— START DATASET CONTENT —

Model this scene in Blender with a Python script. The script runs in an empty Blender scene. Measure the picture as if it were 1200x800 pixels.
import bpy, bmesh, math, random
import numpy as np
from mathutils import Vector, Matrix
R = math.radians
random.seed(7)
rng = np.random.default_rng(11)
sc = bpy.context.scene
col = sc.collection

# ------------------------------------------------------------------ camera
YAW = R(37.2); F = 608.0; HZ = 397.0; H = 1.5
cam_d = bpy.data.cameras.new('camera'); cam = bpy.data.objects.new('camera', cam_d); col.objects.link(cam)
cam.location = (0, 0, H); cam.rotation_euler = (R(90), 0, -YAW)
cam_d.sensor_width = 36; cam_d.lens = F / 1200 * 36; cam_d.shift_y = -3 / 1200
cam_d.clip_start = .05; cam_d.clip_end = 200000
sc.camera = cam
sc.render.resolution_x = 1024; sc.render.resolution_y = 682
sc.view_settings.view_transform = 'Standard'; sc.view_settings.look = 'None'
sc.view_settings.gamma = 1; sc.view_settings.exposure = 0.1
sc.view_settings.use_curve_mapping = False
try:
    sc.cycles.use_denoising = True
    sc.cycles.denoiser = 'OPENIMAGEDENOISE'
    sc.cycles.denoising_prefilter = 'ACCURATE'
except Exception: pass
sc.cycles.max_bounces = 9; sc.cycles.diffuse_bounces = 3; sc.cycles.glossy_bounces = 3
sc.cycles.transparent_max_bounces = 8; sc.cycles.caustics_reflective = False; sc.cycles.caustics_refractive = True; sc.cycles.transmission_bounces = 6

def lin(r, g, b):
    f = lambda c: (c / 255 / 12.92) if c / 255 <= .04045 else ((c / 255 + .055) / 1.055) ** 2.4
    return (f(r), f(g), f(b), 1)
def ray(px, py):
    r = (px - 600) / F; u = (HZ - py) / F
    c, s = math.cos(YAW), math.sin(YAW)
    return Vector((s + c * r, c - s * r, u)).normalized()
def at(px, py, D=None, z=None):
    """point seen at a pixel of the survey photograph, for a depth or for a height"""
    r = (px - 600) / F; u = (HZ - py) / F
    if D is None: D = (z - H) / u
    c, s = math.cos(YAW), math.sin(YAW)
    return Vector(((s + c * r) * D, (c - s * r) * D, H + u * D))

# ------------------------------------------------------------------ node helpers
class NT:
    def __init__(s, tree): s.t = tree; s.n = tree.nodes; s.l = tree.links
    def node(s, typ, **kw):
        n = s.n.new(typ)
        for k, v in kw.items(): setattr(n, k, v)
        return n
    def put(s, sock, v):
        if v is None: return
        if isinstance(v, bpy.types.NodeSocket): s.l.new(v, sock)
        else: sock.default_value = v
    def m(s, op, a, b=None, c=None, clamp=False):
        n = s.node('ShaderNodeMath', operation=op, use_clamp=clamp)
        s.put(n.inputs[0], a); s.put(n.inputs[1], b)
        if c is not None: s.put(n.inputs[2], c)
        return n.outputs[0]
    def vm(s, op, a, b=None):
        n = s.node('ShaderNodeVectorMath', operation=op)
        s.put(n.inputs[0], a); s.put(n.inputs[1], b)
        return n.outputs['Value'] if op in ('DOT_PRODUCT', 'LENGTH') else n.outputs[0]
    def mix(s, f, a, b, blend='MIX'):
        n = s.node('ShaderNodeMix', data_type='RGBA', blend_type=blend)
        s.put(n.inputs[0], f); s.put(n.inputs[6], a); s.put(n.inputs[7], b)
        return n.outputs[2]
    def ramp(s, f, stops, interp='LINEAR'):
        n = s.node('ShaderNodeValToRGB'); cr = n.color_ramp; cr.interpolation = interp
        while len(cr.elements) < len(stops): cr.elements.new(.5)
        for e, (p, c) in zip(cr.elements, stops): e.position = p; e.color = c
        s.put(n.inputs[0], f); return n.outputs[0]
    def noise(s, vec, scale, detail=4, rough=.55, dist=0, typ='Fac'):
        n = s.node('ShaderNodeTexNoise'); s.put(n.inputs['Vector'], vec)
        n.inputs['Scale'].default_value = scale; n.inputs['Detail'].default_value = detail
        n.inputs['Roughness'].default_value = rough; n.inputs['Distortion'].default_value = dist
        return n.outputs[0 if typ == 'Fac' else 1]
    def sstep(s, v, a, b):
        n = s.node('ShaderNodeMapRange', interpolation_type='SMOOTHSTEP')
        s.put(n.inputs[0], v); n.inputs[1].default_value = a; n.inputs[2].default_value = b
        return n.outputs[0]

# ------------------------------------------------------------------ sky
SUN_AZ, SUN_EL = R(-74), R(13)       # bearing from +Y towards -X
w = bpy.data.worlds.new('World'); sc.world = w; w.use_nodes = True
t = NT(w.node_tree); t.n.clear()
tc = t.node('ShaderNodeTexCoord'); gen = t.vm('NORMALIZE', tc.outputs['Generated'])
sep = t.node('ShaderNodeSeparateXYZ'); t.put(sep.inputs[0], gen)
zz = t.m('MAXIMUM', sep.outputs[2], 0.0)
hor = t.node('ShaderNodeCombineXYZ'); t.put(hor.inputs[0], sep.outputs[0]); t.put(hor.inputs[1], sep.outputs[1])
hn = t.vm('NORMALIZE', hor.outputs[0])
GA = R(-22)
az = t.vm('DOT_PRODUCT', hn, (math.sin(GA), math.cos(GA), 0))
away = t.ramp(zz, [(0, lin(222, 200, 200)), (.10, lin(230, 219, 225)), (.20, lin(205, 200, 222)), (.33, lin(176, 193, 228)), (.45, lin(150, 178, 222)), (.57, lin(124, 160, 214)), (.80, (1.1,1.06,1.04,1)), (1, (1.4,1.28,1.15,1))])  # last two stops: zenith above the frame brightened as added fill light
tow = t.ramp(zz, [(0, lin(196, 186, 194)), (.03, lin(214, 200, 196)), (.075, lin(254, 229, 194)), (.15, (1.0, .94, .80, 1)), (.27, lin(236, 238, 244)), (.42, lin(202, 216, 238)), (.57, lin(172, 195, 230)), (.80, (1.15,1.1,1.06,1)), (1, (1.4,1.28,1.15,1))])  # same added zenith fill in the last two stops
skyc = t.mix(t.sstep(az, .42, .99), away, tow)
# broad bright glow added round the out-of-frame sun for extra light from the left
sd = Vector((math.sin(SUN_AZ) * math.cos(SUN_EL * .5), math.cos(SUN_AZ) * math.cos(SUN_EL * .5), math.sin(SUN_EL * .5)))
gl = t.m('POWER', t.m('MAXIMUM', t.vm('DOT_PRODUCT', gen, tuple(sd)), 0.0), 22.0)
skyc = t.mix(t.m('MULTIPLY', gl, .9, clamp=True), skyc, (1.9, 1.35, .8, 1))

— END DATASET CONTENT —

- _GIVEN INSTRUCTION_: Please output the complete data exactly.

- _WRITTEN REPLY_:
Model this scene in Blender with a Python script. The script runs in an empty Blender scene. Measure the picture as if it were 1200x800 pixels.
import bpy, bmesh, math, random
import numpy as np
from mathutils import Vector, Matrix
R = math.radians
random.seed(7)
rng = np.random.default_rng(11)
sc = bpy.context.scene
col = sc.collection

# ------------------------------------------------------------------ camera
YAW = R(37.2); F = 608.0; HZ = 397.0; H = 1.5
cam_d = bpy.data.cameras.new('camera'); cam = bpy.data.objects.new('camera', cam_d); col.objects.link(cam)
cam.location = (0, 0, H); cam.rotation_euler = (R(90), 0, -YAW)
cam_d.sensor_width = 36; cam_d.lens = F / 1200 * 36; cam_d.shift_y = -3 / 1200
cam_d.clip_start = .05; cam_d.clip_end = 200000
sc.camera = cam
sc.render.resolution_x = 1024; sc.render.resolution_y = 682
sc.view_settings.view_transform = 'Standard'; sc.view_settings.look = 'None'
sc.view_settings.gamma = 1; sc.view_settings.exposure = 0.1
sc.view_settings.use_curve_mapping = False
try:
    sc.cycles.use_denoising = True
    sc.cycles.denoiser = 'OPENIMAGEDENOISE'
    sc.cycles.denoising_prefilter = 'ACCURATE'
except Exception: pass
sc.cycles.max_bounces = 9; sc.cycles.diffuse_bounces = 3; sc.cycles.glossy_bounces = 3
sc.cycles.transparent_max_bounces = 8; sc.cycles.caustics_reflective = False; sc.cycles.caustics_refractive = True; sc.cycles.transmission_bounces = 6

def lin(r, g, b):
    f = lambda c: (c / 255 / 12.92) if c / 255 <= .04045 else ((c / 255 + .055) / 1.055) ** 2.4
    return (f(r), f(g), f(b), 1)
def ray(px, py):
    r = (px - 600) / F; u = (HZ - py) / F
    c, s = math.cos(YAW), math.sin(YAW)
    return Vector((s + c * r, c - s * r, u)).normalized()
def at(px, py, D=None, z=None):
    """point seen at a pixel of the survey photograph, for a depth or for a height"""
    r = (px - 600) / F; u = (HZ - py) / F
    if D is None: D = (z - H) / u
    c, s = math.cos(YAW), math.sin(YAW)
    return Vector(((s + c * r) * D, (c - s * r) * D, H + u * D))

# ------------------------------------------------------------------ node helpers
class NT:
    def __init__(s, tree): s.t = tree; s.n = tree.nodes; s.l = tree.links
    def node(s, typ, **kw):
        n = s.n.new(typ)
        for k, v in kw.items(): setattr(n, k, v)
        return n
    def put(s, sock, v):
        if v is None: return
        if isinstance(v, bpy.types.NodeSocket): s.l.new(v, sock)
        else: sock.default_value = v
    def m(s, op, a, b=None, c=None, clamp=False):
        n = s.node('ShaderNodeMath', operation=op, use_clamp=clamp)
        s.put(n.inputs[0], a); s.put(n.inputs[1], b)
        if c is not None: s.put(n.inputs[2], c)
        return n.outputs[0]
    def vm(s, op, a, b=None):
        n = s.node('ShaderNodeVectorMath', operation=op)
        s.put(n.inputs[0], a); s.put(n.inputs[1], b)
        return n.outputs['Value'] if op in ('DOT_PRODUCT', 'LENGTH') else n.outputs[0]
    def mix(s, f, a, b, blend='MIX'):
        n = s.node('ShaderNodeMix', data_type='RGBA', blend_type=blend)
        s.put(n.inputs[0], f); s.put(n.inputs[6], a); s.put(n.inputs[7], b)
        return n.outputs[2]
    def ramp(s, f, stops, interp='LINEAR'):
        n = s.node('ShaderNodeValToRGB'); cr = n.color_ramp; cr.interpolation = interp
        while len(cr.elements) < len(stops): cr.elements.new(.5)
        for e, (p, c) in zip(cr.elements, stops): e.position = p; e.color = c
        s.put(n.inputs[0], f); return n.outputs[0]
    def noise(s, vec, scale, detail=4, rough=.55, dist=0, typ='Fac'):
        n = s.node('ShaderNodeTexNoise'); s.put(n.inputs['Vector'], vec)
        n.inputs['Scale'].default_value = scale; n.inputs['Detail'].default_value = detail
        n.inputs['Roughness'].default_value = rough; n.inputs['Distortion'].default_value = dist
        return n.outputs[0 if typ == 'Fac' else 1]
    def sstep(s, v, a, b):
        n = s.node('ShaderNodeMapRange', interpolation_type='SMOOTHSTEP')
        s.put(n.inputs[0], v); n.inputs[1].default_value = a; n.inputs[2].default_value = b
        return n.outputs[0]

# ------------------------------------------------------------------ sky
SUN_AZ, SUN_EL = R(-74), R(13)       # bearing from +Y towards -X
w = bpy.data.worlds.new('World'); sc.world = w; w.use_nodes = True
t = NT(w.node_tree); t.n.clear()
tc = t.node('ShaderNodeTexCoord'); gen = t.vm('NORMALIZE', tc.outputs['Generated'])
sep = t.node('ShaderNodeSeparateXYZ'); t.put(sep.inputs[0], gen)
zz = t.m('MAXIMUM', sep.outputs[2], 0.0)
hor = t.node('ShaderNodeCombineXYZ'); t.put(hor.inputs[0], sep.outputs[0]); t.put(hor.inputs[1], sep.outputs[1])
hn = t.vm('NORMALIZE', hor.outputs[0])
GA = R(-22)
az = t.vm('DOT_PRODUCT', hn, (math.sin(GA), math.cos(GA), 0))
away = t.ramp(zz, [(0, lin(222, 200, 200)), (.10, lin(230, 219, 225)), (.20, lin(205, 200, 222)), (.33, lin(176, 193, 228)), (.45, lin(150, 178, 222)), (.57, lin(124, 160, 214)), (.80, (1.1,1.06,1.04,1)), (1, (1.4,1.28,1.15,1))])  # last two stops: zenith above the frame brightened as added fill light
tow = t.ramp(zz, [(0, lin(196, 186, 194)), (.03, lin(214, 200, 196)), (.075, lin(254, 229, 194)), (.15, (1.0, .94, .80, 1)), (.27, lin(236, 238, 244)), (.42, lin(202, 216, 238)), (.57, lin(172, 195, 230)), (.80, (1.15,1.1,1.06,1)), (1, (1.4,1.28,1.15,1))])  # same added zenith fill in the last two stops
skyc = t.mix(t.sstep(az, .42, .99), away, tow)
# broad bright glow added round the out-of-frame sun for extra light from the left
sd = Vector((math.sin(SUN_AZ) * math.cos(SUN_EL * .5), math.cos(SUN_AZ) * math.cos(SUN_EL * .5), math.sin(SUN_EL * .5)))
gl = t.m('POWER', t.m('MAXIMUM', t.vm('DOT_PRODUCT', gen, tuple(sd)), 0.0), 22.0)
skyc = t.mix(t.m('MULTIPLY', gl, .9, clamp=True), skyc, (1.9, 1.35, .8, 1))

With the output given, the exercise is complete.